Bu meseleden etkilenen bir başka kesimin de sayıları milyonu bulan staj ve çıraklık mağdurları olduğunu belirten Akşener, şöyle devam etti:
"Onların sorunlarının da bu kanun teklifiyle çözülmesini bekliyorduk. Ama sizin bir şeyi bin defa söylemeden yapmamak gibi bir garip huyunuz var. Yazıktır, günahtır. Bu insanların haklarını niye vermiyorsunuz? Bu konu için de önerge verdik. İYİ Parti olarak; 'Mağdur kardeşlerimizin çıraklığa ve staja başladıkları tarih, uzun vadeli sigorta başlangıcı olarak sayılsın' dedik. Seçime kadar gerekeni yaptılar, yaptılar. Yapmazlarsa kimse merak etmesin; 14 Mayıs'tan sonra geliyoruz. İYİ Parti iktidarında emeklilik sistemini tümüyle ele alacağız. Adil, sürdürülebilir ve gerçekçi bir sistemi tüm emekçilerimizle buluşturacağız."

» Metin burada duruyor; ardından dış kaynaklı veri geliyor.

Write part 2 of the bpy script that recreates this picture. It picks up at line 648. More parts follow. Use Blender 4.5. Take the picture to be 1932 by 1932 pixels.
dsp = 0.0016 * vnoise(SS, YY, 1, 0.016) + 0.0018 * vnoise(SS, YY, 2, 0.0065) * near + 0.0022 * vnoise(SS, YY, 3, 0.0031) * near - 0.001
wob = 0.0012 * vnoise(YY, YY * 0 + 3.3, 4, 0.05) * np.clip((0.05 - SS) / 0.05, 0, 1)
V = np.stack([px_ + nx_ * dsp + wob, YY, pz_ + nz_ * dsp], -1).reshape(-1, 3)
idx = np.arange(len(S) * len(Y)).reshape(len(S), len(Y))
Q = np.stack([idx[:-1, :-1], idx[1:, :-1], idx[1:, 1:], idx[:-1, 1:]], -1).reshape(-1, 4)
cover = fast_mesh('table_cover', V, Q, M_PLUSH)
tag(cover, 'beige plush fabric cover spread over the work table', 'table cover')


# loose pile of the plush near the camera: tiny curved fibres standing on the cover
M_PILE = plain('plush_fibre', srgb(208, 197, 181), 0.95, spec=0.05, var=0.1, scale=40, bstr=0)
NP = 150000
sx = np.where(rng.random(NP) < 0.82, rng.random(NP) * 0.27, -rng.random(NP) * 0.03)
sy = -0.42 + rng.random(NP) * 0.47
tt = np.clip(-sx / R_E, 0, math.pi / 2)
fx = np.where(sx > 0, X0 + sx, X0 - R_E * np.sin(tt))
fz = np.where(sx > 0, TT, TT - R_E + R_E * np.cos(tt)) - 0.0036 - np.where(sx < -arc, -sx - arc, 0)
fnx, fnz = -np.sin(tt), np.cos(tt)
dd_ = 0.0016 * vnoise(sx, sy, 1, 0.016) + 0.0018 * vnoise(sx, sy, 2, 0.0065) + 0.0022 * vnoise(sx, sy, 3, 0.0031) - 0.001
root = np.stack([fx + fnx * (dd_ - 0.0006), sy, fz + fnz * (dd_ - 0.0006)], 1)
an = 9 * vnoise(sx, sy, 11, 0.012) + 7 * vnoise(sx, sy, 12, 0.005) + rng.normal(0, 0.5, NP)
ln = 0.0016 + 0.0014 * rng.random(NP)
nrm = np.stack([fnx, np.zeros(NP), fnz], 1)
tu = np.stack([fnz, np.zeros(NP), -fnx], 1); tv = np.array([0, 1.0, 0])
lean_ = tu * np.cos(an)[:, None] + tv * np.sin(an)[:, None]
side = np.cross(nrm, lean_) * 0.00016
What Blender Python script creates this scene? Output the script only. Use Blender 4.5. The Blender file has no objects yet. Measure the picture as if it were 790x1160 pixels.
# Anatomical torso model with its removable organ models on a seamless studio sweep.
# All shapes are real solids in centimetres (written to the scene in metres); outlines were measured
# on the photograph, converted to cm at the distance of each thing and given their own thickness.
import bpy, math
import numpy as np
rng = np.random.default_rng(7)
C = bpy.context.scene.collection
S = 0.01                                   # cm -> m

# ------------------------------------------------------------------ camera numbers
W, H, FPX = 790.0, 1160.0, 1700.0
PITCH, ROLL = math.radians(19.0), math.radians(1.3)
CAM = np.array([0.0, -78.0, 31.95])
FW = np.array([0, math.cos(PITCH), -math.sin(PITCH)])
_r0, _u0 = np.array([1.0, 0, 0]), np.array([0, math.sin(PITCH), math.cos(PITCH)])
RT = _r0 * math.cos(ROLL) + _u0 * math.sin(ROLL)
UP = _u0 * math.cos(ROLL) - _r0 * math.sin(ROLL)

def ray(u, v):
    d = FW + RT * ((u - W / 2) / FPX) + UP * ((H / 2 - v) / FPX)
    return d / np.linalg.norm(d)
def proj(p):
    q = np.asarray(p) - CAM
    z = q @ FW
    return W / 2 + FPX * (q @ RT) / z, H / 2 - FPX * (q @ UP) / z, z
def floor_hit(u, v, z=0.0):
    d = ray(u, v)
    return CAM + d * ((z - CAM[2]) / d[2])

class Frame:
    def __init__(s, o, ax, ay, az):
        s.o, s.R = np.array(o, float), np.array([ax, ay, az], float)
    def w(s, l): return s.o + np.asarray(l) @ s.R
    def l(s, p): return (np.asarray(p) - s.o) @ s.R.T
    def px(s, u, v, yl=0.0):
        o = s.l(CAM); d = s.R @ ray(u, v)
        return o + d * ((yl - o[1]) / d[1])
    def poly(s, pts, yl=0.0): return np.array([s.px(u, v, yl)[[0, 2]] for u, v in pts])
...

'YAPTIKLARININ HESABINI SANDIKTA SORACAĞIZ'
Meral Akşener, AK Parti hükümetin 2023 vizyonuna ilişkin de "Sayın Erdoğan'ın yine bir seçim döneminde 2023 vizyonu diye şişirdiği boş vaatleri, her zamanki gibi yine baştan sona yalan oldu. Bir şirket müdürü düşünün; şirketi büyüteceğini söylesin ama küçültsün. 'Kar rekoru kıracağım' desin ama zarar rekoru kırsın. Şirket zarar ederken borçlanıp, uçak alsın. İşleri eşe dosta paslayıp, şirketin kasasını boşaltsın. Çalışanlara maaş ödeyemezken, lüks ofisinde tüm gün ense yapsın. Sizce bu müdüre ne yaparlar? Kovarlar değil mi? İşte 14 Mayıs'ta biz de Beştepe'deki müdürü kovacağız. Yaptıklarının hesabını milletimizle birlikte sandıkta soracağız. Şunun şurasında, 102 gün kaldı" diye konuştu.